79 Tahun Indonesia Merdeka: Upah Belum Merdeka
Seiring dengan perjalanan Indonesia yang telah merdeka selama 79 tahun, upah pekerja di negeri ini masih belum mencerminkan kemerdekaan yang sejati bagi rakyat pekerja. Meskipun konstitusi Indonesia melalui UUD 1945 telah mengamanatkan hak-hak dasar bagi setiap warga negara, termasuk hak untuk mendapatkan pekerjaan dan penghidupan yang layak bagi kemanusiaan, kenyataannya masih banyak pekerja yang belum menikmati kesejahteraan yang adil dan layak.
Dalam presentasi yang disampaikan oleh Sofyan Abdul Latief, Ketua Umum Federasi Serikat Pekerja Pariwisata Reformasi, saat Workshop Pengupahan KSPI yang diselenggarakan pada hari Selasa, 20 Agustus 2024, diungkapkan bahwa sistem pengupahan di Indonesia masih jauh dari ideal. Pasal 27 ayat 2 dan Pasal 28D ayat 2 UUD 1945 jelas menyatakan bahwa setiap orang berhak atas pekerjaan dan penghasilan yang layak dalam hubungan kerja. Namun, implementasi dari amanat konstitusi ini sering kali tidak sesuai dengan harapan.
Menurut Sofyan, Undang-Undang Nomor 13 Tahun 2003 tentang Ketenagakerjaan serta Undang-Undang Cipta Kerja Nomor 6 Tahun 2023 menjadi dasar hukum dalam menentukan upah minimum pekerja. Namun, kebijakan pengupahan yang diatur oleh pemerintah pusat melalui UU Cipta Kerja dan PP Nomor 51 Tahun 2023 mendapat kritikan tajam karena dianggap tidak sejalan dengan prinsip demokrasi ekonomi sebagaimana dimaksud dalam Ketetapan MPR Nomor XVI/MPR/1998.
Kebijakan pengupahan yang hanya mempertimbangkan variabel pertumbuhan ekonomi, inflasi, dan indeks tertentu sering kali tidak mencerminkan kebutuhan hidup layak (KHL) para pekerja.
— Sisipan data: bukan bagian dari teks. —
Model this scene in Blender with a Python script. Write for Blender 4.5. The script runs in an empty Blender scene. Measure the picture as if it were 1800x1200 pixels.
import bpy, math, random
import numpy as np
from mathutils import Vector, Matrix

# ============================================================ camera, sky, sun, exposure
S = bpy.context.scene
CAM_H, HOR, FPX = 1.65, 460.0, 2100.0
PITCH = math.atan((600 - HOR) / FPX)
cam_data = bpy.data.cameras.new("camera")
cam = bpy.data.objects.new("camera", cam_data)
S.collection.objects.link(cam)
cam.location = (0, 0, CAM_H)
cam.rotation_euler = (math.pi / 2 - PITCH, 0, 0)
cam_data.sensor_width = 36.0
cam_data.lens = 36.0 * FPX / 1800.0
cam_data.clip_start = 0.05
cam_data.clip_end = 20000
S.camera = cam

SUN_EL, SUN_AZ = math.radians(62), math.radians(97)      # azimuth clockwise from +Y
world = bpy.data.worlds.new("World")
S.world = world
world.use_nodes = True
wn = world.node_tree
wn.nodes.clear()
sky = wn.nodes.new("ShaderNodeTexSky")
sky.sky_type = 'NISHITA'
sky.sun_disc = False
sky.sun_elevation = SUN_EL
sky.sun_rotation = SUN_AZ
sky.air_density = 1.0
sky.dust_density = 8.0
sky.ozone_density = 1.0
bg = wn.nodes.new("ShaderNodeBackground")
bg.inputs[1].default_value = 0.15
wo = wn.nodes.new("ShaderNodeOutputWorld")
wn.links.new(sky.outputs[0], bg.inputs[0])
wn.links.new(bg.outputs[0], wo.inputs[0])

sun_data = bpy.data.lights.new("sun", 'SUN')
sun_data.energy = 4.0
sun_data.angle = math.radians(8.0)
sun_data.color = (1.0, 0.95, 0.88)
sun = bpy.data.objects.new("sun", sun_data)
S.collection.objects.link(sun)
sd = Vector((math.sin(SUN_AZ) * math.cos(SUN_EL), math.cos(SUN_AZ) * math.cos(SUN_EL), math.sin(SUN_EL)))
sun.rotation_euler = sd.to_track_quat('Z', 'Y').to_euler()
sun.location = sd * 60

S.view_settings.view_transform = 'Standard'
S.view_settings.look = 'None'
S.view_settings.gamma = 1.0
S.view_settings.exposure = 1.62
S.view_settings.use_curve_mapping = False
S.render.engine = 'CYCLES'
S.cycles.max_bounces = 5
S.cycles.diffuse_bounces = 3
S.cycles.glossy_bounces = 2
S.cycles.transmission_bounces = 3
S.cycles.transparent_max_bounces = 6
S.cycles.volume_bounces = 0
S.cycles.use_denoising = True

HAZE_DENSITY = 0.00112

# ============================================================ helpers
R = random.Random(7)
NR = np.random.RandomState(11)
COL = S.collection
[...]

Bahkan, dalam praktiknya, penetapan upah minimum di beberapa daerah sering kali tidak relevan dengan daya beli di daerah tersebut, mengakibatkan ketidakadilan bagi pekerja yang tinggal di wilayah dengan biaya hidup yang lebih tinggi.
Salah satu masalah mendasar yang dihadapi pekerja di Indonesia adalah kesenjangan upah antara golongan pekerja dengan tingkat pendidikan dan masa kerja yang berbeda. Dalam model penggolongan upah yang dipresentasikan, terlihat bahwa selisih upah pokok antar golongan rata-rata hanya sekitar 5%, yang dinilai masih belum mencerminkan keadilan dan penghargaan atas prestasi kerja.
Selain itu, tunjangan keluarga dan tunjangan keahlian juga masih menjadi isu yang perlu diperhatikan. Banyak pekerja yang belum mendapatkan tunjangan yang sesuai dengan kompetensi dan tanggung jawab mereka. Kondisi ini semakin diperburuk oleh biaya hidup yang terus meningkat, sementara upah yang diterima pekerja masih jauh dari mencukupi kebutuhan dasar mereka.
Untuk mewujudkan penghidupan yang layak bagi seluruh pekerja di Indonesia, diperlukan reformasi dalam sistem pengupahan yang lebih adil dan berpihak pada kesejahteraan pekerja. Upah layak harus setara dengan kemampuan daya beli pekerja, agar mereka dapat memenuhi kebutuhan hidup layak selama satu bulan tanpa harus mengorbankan kesehatan fisik dan mental mereka.
Kebijakan pengupahan yang lebih adil juga harus mempertimbangkan faktor-faktor seperti permintaan dan penawaran tenaga kerja, kemampuan membayar perusahaan, produktivitas tenaga kerja, serta biaya hidup di masing-masing daerah. Pemerintah, pengusaha, dan serikat pekerja perlu duduk bersama untuk merumuskan kebijakan pengupahan yang benar-benar mengedepankan kesejahteraan pekerja sebagai prioritas utama.
“Indonesia merdeka selama 79 tahun, namun upah pekerja masih belum sepenuhnya mencerminkan kemerdekaan yang sejati. Sudah saatnya seluruh pemangku kepentingan bersinergi untuk memperjuangkan sistem pengupahan yang adil dan layak, demi mewujudkan kesejahteraan yang hakiki bagi seluruh pekerja di Indonesia. Karena pada akhirnya, kesejahteraan pekerja adalah fondasi bagi kemajuan bangsa dan negara,” tegasnya.